Even so, Mike Noble, founder and chief executive of Noble Predictive Insights who regularly polls Arizona and other southwestern states, said Harris has a chance to win over more centrist Republicans from Trump, who famously clashed with McCain in his final years.
“Harris absolutely has an opportunity there those, those wounds that Trump caused among McCain Republicans haven't quite healed yet,” he told The Independent. “So Harris has an opportunity to exploit that in her campaign, because Trump is still making bones about it, about the McCain folks.”
Noble added that Republicans should ostensibly be winning given the issues — but Trump has been too focused on side shows, like the military record of her running mate, Tim Walz.
“I mean, the top two issues among Independent voters are inflation and immigration or border security,” he said. “You already have them kind of dead to rights on the core issues that are really keeping Arizona voters up at night, especially the swing voters, focus your fire there would be the smart approach.”
Last week, Highground Public Affairs Consultants, which conducts some of the most respected polls in Arizona, released a survey showing Harris slightly ahead of Trump in the western state.
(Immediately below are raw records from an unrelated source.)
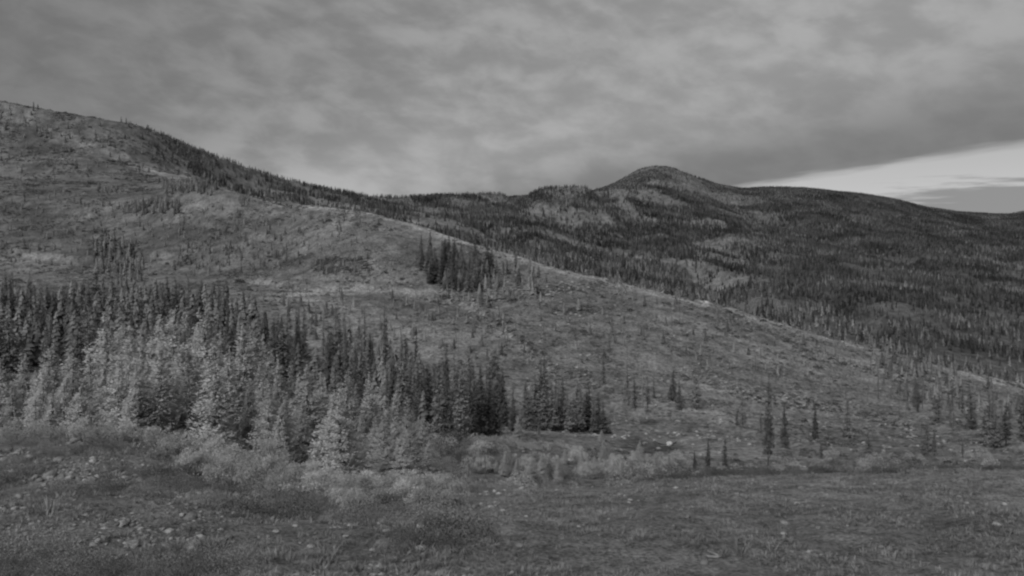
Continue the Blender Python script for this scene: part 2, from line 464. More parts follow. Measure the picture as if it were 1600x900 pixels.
def mat_leaf(name, alb, var=0.35, trans=0.3, fine=3.0, patch=0.25, puff=0.0):
    mt = bpy.data.materials.new(name)
    mt.use_nodes = True
    q = NT(mt.node_tree)
    oi = q.n('ShaderNodeObjectInfo')
    geo = q.n('ShaderNodeNewGeometry')
    n = q.noise(geo.outputs['Position'], fine, 3.0, 0.6)
    k = q.m('MULTIPLY', q.ramp(oi.outputs['Random'], 0.0, 1.0, 1 - var, 1 + var), q.ramp(n, 0.3, 0.7, 1 - patch, 1 + patch))
    a = q.m('MULTIPLY', k, alb)
    cc = q.n('ShaderNodeCombineColor')
    for i in range(3):
        q.l(a, cc.inputs[i])
    d = q.n('ShaderNodeBsdfDiffuse')
    t = q.n('ShaderNodeBsdfTranslucent')
    if puff > 0:
        tcn = q.n('ShaderNodeTexCoord')
        sp = q.n('ShaderNodeSeparateXYZ')
        q.l(tcn.outputs['Object'], sp.inputs[0])
        vt = q.n('ShaderNodeVectorTransform', vector_type='NORMAL', convert_from='OBJECT', convert_to='WORLD')
        rad = q.m('SQRT', q.m('ADD', q.m('MULTIPLY', sp.outputs[0], sp.outputs[0]), q.m('MULTIPLY', sp.outputs[1], sp.outputs[1])))
        q.l(q.comb(sp.outputs[0], sp.outputs[1], q.m('ADD', q.m('MULTIPLY', rad, 0.6), 0.15)), vt.inputs[0])
        nv = q.n('ShaderNodeVectorMath', operation='NORMALIZE')
        q.l(vt.outputs[0], nv.inputs[0])
        mv = q.n('ShaderNodeMix', data_type='VECTOR')
        mv.inputs[0].default_value = puff
        q.l(geo.outputs['Normal'], mv.inputs[4])
        q.l(nv.outputs[0], mv.inputs[5])
        n2 = q.n('ShaderNodeVectorMath', operation='NORMALIZE')
        q.l(mv.outputs[1], n2.inputs[0])
        q.l(n2.outputs[0], d.inputs['Normal'])
    q.l(cc.outputs[0], d.inputs[0])
    q.l(cc.outputs[0], t.inputs[0])
    mx = q.n('ShaderNodeMixShader')
    mx.inputs[0].default_value = trans
    q.l(d.outputs[0], mx.inputs[1])
    q.l(t.outputs[0], mx.inputs[2])
    o = q.n('ShaderNodeOutputMaterial')
    q.l(mx.outputs[0], o.inputs[0])
    return mt


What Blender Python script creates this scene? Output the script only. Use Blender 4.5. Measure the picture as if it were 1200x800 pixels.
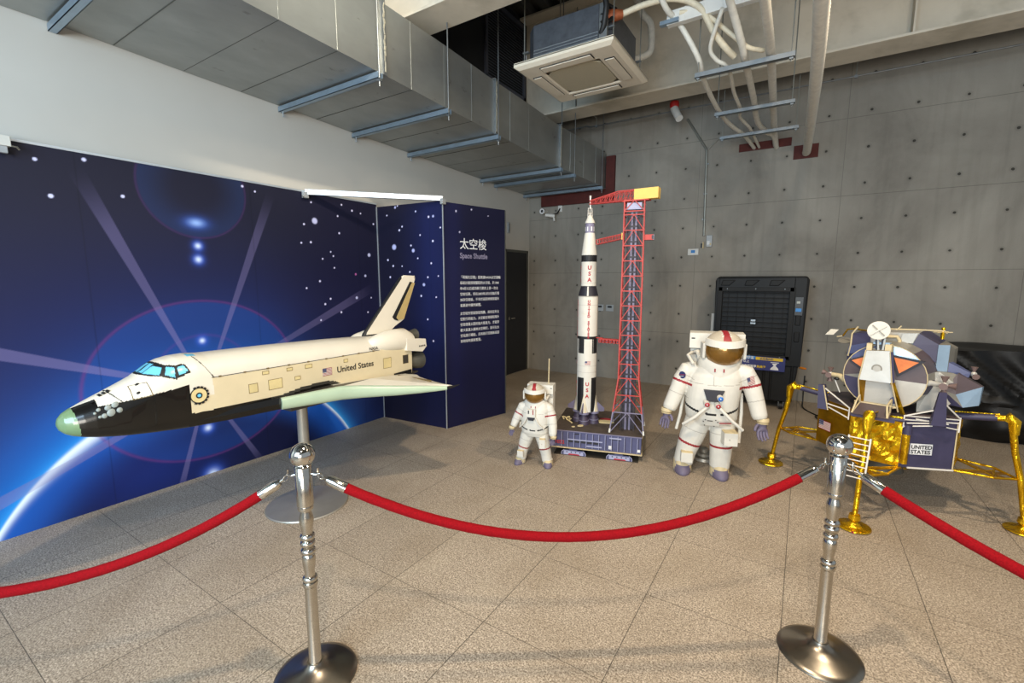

Paul Bentz, who conducted the poll, said Harris really could win over more voters who might’ve gone for a Republican like McCain in past elections.
“I think those might be up for grabs, and a selection like Walz, depending on how they sort of portray him and the narrative they have behind Walz, could be very appealing to that audience,” he told The Independent before the Friday rally.
“So far, they've been really touting more of his progressive credentials to try to get the base on board,” he said. “That won't work as well here in the state, but if they lean into his military background, his background as an educator, as a coach, that certainly could be appealing to the to that demographic.”
Indeed, later that day during the rally in Glendale, Harris’s team handed out signs for Walz’s speech simply saying, “Coach.”